Fine, Jean sulks, but why couldn’t she have gone back where she came from when she was done? Because she came from Jean, Death explains. He and Phoenix are concepts defining themselves in terms Jean can comprehend easier. The Phoenix isn’t a being or entity, it’s a force, the sum and substance of all that lives. It is Jean’s unique gift to be capable of wielding that force. It came to her, as it will come to her children, because it is hers by right. Too bad, Jean states. She’d selfishly hoped that there were two of them. That she had been possessed by some frightful creature she could blame for what happened. Passion is a two-edged blade Death warns. But, when the scales were lifted, the balance came down in the side of love. A hard lesson, but she’s learning. Who pays the price while she’s in school, Jean muses. She swore no more blood on he hands. She wonders what comes next, as she jumps, her powers restored once more. Jean tells Death that she won’t forget him, nor their talk, and that this time things will turn out right.

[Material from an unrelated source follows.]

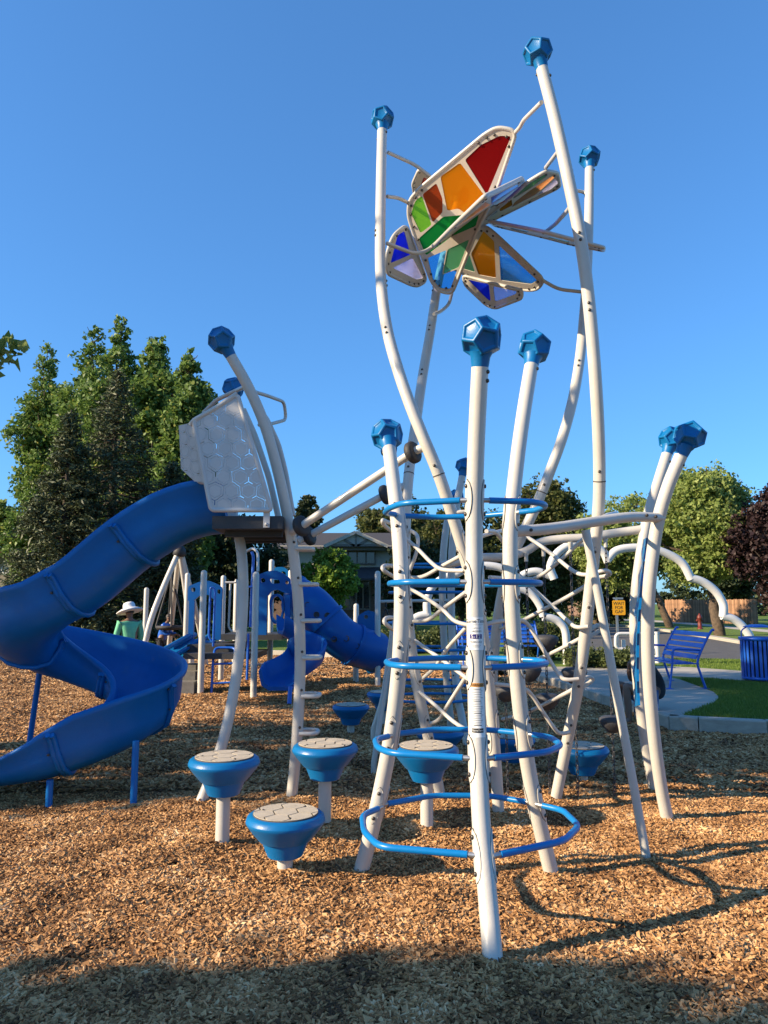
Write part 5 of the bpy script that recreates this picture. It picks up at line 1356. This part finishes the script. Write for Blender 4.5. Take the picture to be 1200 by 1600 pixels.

As she disappears, Death pities her, knowing some things she doesn’t. He looks at more snapshots, mosaic pieces Jean isn’t aware of:
Phoenix sacrificing herself on the moon.
Mr Sinister intending to destroy a lifeless clone of Jean’s.
The Phoenix trying to wake Jean Grey’s body in Jamaica Bay only to be rejected.
Phoenix fleeing to take possession of the next best thing – the clone.
Madelyn Pryor awaking in Sinister’s arms.

These are things Jean couldn’t be told but had to learn for herself, Death muses. She won’t remember him but she will learn… the hard way.

Characters Involved: 

Second story :
Phoenix II

The construction worker / Death

In snapshots of Jean’s life:
Young Jean
Annie Richardson
Charles Xavier
Moira MacTaggert
Cyclops
Mr Sinister
Madelyne Pryor

Story Notes: 

Second story :
A young Jean contacted Scott Summers’ mind in Classic X-Men #42.

Claremont has hinted several times at adventures a young Jean had with Xavier before the X-Men were founded, but those stories haven’t been told yet.

The facts Death muses over at the end are aspects which were revealed in Inferno. When Phoenix tried to rouse the slumbering Marvel Girl, who was still in her cocoon in Jamaica Bay, Jean subconsciously rejected Phoenix and its memories of death. Phoenix then went to the “second” Jean it sensed, the clone of Jean created by Mr. Sinister, the woman who would later be known as Madelyne Pryor.